'''

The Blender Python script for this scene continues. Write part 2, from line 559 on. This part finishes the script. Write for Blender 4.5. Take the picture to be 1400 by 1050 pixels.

'''
'''

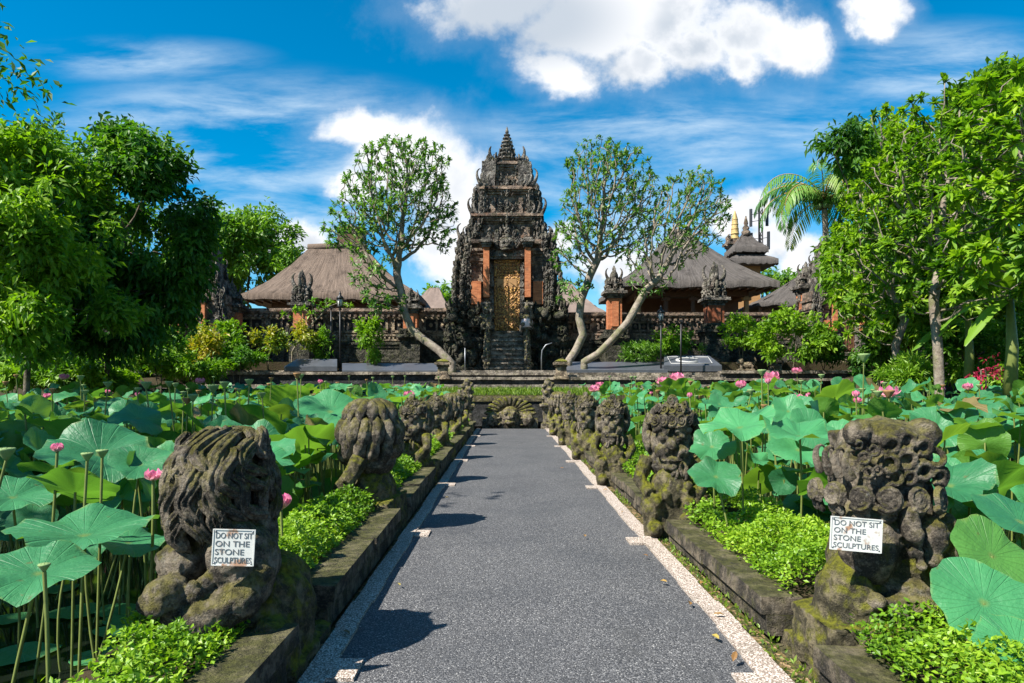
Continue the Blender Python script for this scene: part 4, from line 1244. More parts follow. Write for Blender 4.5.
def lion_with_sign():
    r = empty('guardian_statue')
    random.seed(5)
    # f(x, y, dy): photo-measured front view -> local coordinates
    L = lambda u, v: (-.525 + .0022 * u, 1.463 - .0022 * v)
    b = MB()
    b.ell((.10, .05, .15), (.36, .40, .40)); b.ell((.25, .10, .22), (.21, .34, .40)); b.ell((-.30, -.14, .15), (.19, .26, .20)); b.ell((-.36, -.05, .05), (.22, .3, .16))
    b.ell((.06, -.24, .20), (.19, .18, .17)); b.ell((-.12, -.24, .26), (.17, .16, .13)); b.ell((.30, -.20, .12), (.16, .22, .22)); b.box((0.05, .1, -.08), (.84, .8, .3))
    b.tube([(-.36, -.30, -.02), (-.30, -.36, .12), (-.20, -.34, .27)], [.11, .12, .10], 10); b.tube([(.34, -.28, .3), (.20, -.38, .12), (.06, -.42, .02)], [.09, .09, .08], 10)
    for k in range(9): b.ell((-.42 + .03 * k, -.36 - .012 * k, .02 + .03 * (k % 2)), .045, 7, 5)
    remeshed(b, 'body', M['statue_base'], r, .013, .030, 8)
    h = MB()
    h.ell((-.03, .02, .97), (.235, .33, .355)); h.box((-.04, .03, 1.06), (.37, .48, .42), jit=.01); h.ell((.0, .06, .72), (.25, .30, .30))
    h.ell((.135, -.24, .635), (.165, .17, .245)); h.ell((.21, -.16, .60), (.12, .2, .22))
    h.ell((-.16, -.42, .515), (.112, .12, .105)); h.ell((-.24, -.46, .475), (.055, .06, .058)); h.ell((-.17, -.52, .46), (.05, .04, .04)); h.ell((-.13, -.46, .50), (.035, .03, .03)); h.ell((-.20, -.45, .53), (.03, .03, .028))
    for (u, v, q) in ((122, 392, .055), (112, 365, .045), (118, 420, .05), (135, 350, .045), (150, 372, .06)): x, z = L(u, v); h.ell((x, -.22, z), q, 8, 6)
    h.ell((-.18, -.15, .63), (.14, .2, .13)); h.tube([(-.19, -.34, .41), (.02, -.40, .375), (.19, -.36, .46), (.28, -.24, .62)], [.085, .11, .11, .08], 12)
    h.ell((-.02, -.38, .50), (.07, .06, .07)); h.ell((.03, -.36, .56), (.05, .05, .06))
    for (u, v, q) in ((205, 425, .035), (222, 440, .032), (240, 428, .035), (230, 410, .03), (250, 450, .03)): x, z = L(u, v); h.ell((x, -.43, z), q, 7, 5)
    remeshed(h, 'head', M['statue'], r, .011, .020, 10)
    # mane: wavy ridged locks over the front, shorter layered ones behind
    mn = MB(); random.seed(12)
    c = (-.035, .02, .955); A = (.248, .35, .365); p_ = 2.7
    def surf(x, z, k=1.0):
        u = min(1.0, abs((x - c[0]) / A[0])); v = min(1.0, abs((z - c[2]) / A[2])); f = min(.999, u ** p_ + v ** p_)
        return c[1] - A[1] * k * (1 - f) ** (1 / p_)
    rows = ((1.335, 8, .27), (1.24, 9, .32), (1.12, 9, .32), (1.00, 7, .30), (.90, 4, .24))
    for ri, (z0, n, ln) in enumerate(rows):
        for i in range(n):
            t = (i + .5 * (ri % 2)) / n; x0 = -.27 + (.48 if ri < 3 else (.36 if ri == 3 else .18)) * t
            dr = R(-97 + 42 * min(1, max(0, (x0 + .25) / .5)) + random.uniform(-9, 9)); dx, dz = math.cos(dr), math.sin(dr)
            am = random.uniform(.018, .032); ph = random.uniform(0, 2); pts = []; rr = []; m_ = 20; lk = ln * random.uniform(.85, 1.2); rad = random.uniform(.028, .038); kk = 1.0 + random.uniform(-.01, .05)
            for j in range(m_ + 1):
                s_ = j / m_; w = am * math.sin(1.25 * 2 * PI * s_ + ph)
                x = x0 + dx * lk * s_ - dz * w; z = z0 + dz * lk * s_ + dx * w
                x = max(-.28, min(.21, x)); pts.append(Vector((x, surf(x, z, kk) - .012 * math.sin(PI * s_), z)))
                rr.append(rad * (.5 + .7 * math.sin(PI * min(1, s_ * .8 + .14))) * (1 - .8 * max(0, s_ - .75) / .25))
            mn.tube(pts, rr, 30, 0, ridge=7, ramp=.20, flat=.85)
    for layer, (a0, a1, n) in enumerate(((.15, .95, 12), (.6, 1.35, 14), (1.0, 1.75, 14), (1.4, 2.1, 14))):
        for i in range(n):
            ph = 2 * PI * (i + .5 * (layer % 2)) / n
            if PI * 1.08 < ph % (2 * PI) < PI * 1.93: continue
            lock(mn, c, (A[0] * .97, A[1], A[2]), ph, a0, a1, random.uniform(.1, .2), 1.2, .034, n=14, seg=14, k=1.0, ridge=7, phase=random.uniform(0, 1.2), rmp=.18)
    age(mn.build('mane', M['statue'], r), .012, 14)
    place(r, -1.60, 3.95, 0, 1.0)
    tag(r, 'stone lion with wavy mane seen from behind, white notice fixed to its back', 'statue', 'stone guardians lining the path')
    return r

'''

» Problem:
The string "Blender" may appear in lines of the listing above; tally those lines and give the number only.

» Result of this exercise:
2